Hal böyle olunca, davalılardan … ve ..mirasçıları hakkındaki davanın taraf sıfatı yokluğundan reddedilmesi, diğer davalılar ..ve .. hakkında ise yukarıda belirtilen açıklamalar ve ilkeler gözönüne alınarak araştırma ve inceleme yapılmak suretiyle varılacak sonuç çerçevesinde bir karar verilmesi gerekirken yanılgılı değerlendirme ve eksik inceleme ile yazılı şekilde hüküm kurulmuş olması isabetsizdir.

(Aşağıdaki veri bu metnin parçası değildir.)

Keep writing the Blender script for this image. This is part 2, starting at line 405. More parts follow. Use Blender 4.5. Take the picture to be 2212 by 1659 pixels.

Davacıların yerinde bulunan temyiz itirazının kabulü ile 6100 sayılı Hukuk Muhakemeleri Kanununun 371/1-a maddesi uyarınca İstanbul Bölge Adliye Mahkemesi 2. Hukuk Dairesi kararının BOZULMASINA, HMK’nin 373/2. maddesi gereğince dosyanın kararı veren İstanbul Bölge Adliye Mahkemesi 2.Hukuk Dairesine gönderilmesine, 24.11.2020 tarihinde yürürlüğe giren Avukatlık Ücret Tarifesi gereğince gelen temyiz eden davacılar vekili için 3.050,00.-TL. duruşma vekâlet ücretinin temyiz edilen davalılar ve dahili davalılardan alınmasına, alınan peşin harcın temyiz edene geri verilmesine, 23/02/2021 tarihinde oybirliğiyle karar verildi.